Lévy State-Space Models for Tracking and Intent Prediction of Highly Maneuverable Objects

In this article, we present a Bayesian framework for maneuvering object tracking and intent prediction using novel α-stable Lévy state-space models, expressed in continuous time as Lévy processes. In contrast to conventional (fully) Gaussian formulations, the proposed models are driven by heavy-tailed α-stable noise and are, thus, much more able to capture extreme values/behaviors. This can better characterize sharp changes in the state, which may be induced by sudden and frequent maneuvers such as swift turns or abrupt accelerations. In particular, they are represented in a conditionally Gaussian series form, which ensures the tractability of the applied inference algorithms. A corresponding estimation strategy with the Rao-Blackwellized particle filter is then proposed, and an efficient intent inference procedure is introduced.

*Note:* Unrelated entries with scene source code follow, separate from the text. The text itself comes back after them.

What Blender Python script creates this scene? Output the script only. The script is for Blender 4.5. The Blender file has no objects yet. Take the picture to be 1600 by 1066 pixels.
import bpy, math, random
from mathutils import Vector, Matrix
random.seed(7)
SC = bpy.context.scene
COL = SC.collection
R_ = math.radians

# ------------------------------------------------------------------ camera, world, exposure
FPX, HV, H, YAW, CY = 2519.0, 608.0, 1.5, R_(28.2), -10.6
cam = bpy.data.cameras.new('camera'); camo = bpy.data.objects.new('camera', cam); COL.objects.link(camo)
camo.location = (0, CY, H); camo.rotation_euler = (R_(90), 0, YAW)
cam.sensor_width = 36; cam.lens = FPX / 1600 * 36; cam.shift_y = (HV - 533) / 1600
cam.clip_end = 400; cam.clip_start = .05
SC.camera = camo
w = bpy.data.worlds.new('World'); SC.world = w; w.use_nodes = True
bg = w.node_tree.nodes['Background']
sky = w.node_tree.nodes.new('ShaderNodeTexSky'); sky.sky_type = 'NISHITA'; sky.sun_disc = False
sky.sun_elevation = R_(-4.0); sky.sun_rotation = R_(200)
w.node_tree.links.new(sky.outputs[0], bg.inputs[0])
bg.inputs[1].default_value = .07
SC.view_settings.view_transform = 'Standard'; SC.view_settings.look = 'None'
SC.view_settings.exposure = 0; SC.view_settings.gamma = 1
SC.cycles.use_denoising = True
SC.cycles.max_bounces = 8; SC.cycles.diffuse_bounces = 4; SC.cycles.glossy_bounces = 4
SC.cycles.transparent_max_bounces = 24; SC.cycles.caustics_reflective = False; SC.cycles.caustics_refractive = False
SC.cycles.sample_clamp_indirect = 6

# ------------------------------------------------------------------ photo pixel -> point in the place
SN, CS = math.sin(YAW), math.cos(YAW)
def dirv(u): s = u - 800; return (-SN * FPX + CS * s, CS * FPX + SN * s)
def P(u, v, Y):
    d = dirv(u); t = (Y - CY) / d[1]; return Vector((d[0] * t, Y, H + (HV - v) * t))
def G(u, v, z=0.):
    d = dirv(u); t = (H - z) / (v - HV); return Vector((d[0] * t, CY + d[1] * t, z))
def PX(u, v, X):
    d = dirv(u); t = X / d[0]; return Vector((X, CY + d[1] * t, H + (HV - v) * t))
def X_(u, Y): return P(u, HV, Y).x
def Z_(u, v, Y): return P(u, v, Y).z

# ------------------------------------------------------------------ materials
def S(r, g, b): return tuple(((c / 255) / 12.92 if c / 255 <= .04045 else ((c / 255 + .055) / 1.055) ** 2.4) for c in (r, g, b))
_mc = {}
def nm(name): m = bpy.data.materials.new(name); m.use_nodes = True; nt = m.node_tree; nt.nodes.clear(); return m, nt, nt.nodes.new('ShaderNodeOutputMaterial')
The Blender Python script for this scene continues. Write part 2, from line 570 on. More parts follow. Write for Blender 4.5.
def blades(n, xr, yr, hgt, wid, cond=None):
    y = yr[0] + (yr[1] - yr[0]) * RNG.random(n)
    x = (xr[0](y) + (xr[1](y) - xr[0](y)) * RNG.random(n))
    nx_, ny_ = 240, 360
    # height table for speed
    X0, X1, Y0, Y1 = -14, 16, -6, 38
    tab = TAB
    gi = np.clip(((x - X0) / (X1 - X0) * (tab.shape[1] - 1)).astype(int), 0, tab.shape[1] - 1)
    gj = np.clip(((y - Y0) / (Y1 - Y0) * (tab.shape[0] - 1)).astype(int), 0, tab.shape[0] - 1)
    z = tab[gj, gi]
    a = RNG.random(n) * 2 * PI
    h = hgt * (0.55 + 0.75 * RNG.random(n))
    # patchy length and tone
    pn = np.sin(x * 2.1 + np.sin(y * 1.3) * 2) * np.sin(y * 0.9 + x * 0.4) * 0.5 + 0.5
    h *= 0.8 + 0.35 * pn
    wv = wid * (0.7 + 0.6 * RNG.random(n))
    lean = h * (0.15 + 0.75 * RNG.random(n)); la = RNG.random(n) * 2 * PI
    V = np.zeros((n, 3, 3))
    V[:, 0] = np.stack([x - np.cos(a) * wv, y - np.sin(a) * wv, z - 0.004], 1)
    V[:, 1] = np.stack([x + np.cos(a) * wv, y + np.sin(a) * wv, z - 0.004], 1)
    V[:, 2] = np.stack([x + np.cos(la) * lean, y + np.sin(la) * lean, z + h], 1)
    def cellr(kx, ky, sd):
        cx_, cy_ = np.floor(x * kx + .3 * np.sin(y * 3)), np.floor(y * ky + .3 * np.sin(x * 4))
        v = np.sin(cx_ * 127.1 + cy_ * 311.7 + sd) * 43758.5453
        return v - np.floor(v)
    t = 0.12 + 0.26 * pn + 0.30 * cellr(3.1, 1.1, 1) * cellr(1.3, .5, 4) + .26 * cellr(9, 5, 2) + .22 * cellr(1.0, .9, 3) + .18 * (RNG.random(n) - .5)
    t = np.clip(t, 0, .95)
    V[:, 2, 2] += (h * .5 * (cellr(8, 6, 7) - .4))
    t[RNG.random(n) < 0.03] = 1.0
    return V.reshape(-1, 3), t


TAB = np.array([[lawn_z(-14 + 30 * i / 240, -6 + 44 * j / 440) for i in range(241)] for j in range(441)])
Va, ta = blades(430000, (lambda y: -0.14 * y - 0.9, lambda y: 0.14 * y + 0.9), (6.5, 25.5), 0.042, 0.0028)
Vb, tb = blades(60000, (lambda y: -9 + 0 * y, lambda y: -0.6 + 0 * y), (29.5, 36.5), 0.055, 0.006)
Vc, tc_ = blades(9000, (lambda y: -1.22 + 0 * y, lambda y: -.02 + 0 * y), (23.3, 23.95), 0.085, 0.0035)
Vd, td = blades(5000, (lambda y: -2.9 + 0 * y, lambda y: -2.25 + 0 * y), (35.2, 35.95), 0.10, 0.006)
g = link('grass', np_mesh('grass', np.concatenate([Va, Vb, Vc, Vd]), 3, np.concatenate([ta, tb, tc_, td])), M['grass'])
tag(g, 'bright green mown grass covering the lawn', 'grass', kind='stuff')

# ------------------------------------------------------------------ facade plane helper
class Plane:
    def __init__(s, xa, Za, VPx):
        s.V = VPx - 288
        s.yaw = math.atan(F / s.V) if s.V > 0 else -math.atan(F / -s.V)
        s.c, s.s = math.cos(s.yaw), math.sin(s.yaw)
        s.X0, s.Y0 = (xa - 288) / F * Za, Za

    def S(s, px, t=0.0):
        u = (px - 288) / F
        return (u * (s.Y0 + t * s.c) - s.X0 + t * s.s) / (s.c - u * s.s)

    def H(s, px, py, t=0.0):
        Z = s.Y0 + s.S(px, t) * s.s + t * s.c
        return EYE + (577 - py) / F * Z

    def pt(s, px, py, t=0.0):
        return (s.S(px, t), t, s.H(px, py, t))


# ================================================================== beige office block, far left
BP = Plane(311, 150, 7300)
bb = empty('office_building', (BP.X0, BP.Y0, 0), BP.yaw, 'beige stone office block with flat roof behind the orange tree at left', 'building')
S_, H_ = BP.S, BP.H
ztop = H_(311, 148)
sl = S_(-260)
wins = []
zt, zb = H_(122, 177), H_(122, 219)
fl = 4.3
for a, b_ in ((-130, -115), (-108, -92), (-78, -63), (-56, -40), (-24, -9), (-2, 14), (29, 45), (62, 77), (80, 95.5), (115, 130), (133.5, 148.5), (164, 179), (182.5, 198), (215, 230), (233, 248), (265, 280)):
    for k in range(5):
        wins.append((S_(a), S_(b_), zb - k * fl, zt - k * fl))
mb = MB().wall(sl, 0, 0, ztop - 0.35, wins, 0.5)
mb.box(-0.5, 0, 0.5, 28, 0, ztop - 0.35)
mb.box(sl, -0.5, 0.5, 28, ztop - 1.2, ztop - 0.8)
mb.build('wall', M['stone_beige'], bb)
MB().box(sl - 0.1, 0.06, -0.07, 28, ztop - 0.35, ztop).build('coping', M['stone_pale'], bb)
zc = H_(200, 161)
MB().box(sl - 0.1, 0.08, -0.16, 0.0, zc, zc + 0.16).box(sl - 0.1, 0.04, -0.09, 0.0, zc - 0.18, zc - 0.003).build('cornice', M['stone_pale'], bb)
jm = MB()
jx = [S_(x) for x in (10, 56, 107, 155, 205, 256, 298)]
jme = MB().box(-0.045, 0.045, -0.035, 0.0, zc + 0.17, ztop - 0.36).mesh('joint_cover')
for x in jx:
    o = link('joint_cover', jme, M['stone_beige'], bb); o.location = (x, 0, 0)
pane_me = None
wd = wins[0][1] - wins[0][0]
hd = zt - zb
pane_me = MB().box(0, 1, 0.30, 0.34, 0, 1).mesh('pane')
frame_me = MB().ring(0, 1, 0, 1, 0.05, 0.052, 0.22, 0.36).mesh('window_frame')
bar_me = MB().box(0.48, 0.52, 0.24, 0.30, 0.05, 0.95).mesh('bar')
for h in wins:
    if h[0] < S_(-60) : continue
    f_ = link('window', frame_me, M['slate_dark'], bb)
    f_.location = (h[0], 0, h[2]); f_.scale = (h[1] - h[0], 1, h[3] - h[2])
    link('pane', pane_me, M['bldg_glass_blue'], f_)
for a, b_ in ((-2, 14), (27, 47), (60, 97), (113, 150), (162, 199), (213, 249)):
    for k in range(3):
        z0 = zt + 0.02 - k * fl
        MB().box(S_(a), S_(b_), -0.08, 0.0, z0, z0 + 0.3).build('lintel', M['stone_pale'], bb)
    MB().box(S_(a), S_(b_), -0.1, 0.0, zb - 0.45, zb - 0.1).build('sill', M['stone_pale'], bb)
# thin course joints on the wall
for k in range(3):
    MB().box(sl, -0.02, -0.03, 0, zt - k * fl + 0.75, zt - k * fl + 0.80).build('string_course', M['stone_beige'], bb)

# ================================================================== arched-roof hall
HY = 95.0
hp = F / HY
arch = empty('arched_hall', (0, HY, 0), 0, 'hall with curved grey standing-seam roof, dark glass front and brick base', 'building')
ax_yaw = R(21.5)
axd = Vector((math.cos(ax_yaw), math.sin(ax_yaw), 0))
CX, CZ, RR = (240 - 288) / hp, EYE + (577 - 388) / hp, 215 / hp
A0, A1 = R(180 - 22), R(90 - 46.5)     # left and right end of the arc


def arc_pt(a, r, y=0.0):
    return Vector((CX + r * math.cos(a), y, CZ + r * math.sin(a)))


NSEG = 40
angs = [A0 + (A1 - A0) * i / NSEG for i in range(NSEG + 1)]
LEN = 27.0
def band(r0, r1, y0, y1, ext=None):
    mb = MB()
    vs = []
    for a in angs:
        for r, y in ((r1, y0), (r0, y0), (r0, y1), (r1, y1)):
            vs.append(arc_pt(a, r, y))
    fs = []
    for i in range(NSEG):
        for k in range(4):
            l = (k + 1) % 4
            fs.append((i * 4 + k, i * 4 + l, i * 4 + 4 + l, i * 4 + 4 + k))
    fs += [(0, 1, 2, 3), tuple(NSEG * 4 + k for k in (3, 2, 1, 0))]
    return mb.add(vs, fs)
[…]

Here, the underlying intent, driving the target's long-term behavior (e.g., reaching its final destination), is modeled as a latent variable. Real vessel data from maritime surveillance and human computer interactions (e.g., cursor data from motor-impaired interface users) are utilized to demonstrate the effectiveness of the proposed approach. It is shown to deliver noticeable improvements in the tracking and intent prediction performance (whenever relevant) compared with a more conventional Gaussian dynamic model.